La banque se pourvoit en cassation et fait habilement valoir qu’un ordre de virement est irrévocable et son bénéficiaire acquiert un droit définitif sur les fonds, assimilable à un paiement, dès que cet ordre est reçu par le prestataire de services de paiement. L’article L. 133-8 du Code monétaire et financier est en ce sens puisqu’il affirme que l’utilisateur de services de paiement « ne peut révoquer un ordre de paiement une fois qu’il a été reçu par le prestataire de services de paiement du payeur ». Autrement dit, l’ordre de paiement reçu par le prestataire de services de paiement est irrévocable et donnera lieu à paiement dès lors qu’il est reçu avant le dessaisissement du débiteur. Le paiement qui en découle est donc nécessairement opposable à la procédure.
Pour déterminer si un paiement réalisé par virement après l’ouverture d’une liquidation est opposable à la procédure, faut-il retenir la date de réalisation effective du paiement ou bien la date d’irrévocabilité de l’ordre ?
L’arrêt d’appel est censuré. Au double visa des articles L. 641-9 du code de commerce (principe de dessaisissement du débiteur) et L. 133-6 du code monétaire et financier (une opération de paiement est autorisée si le payeur a donné son consentement à son exécution), la Cour de cassation indique que « le jugement qui prononce la liquidation judiciaire emporte de plein droit, à partir de sa date, dessaisissement pour le débiteur de l’administration et de la disposition de ses biens et interdiction de tout règlement, les actes de disposition effectués postérieurement à ce jugement étant inopposables à la procédure collective. Il résulte du second qu’une opération de paiement est autorisée si le payeur a donné son consentement à son exécution et qu’ainsi, l’émetteur d’un ordre de paiement dispose des fonds dès la date à laquelle il consent à cette opération ».

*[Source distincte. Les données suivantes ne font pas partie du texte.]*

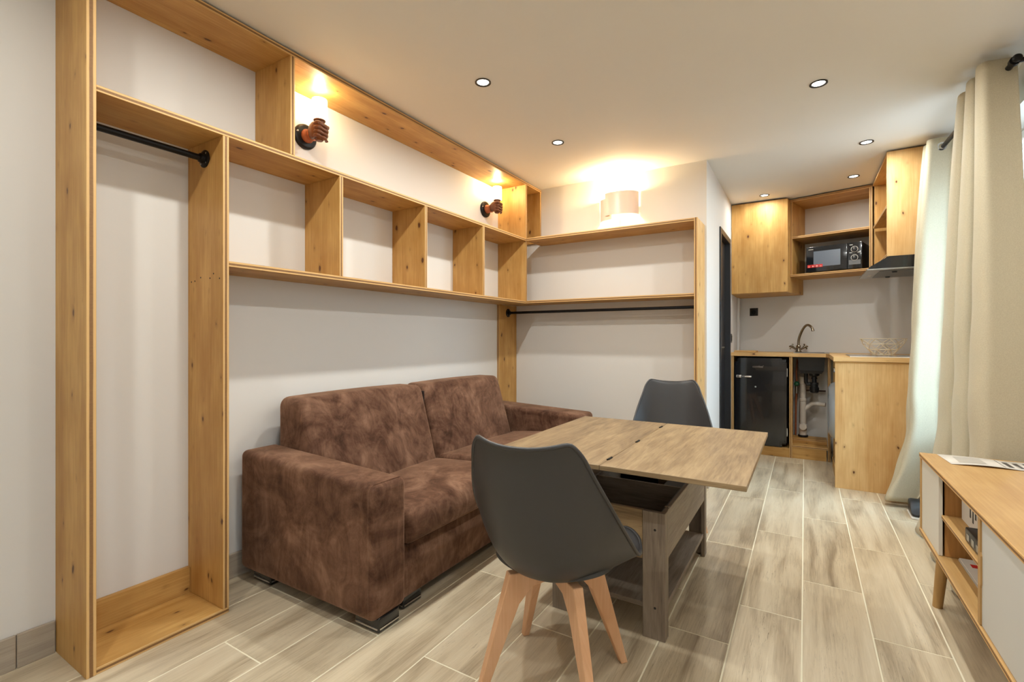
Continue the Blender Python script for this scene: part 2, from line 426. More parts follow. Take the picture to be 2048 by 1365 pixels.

La Cour de cassation ne retient ni le critère proposé par la cour d’appel ni celui suggéré par la banque. De manière originale, elle affirme qu’il faut s’en tenir à la date à laquelle l’ordre est donné. Si, à cette date, le débiteur n’est pas encore dessaisi, alors le paiement, même s’il est réalisé après la mise en liquidation judiciaire du débiteur, est opposable à la procédure. Il faut donc scruter si, au moment où l’ordre est donné, le débiteur dispose encore librement des fonds sur son compte.
La solution est favorable aux banques qui sont protégées soit par le consentement du débiteur soit par le caractère irrévocable de l’ordre. À la lumière de cet arrêt, on doit considérer que la banque est fondée à payer, après la liquidation judiciaire, les ordres de virement ainsi que les prélèvements programmés par son client avant son dessaisissement. Il incombe donc au liquidateur fraichement nommé de faire savoir à la banque qu’il retire le consentement du débiteur à tous les ordres de paiement donnés n’ayant pas encore acquis un caractère d’irrévocabilité.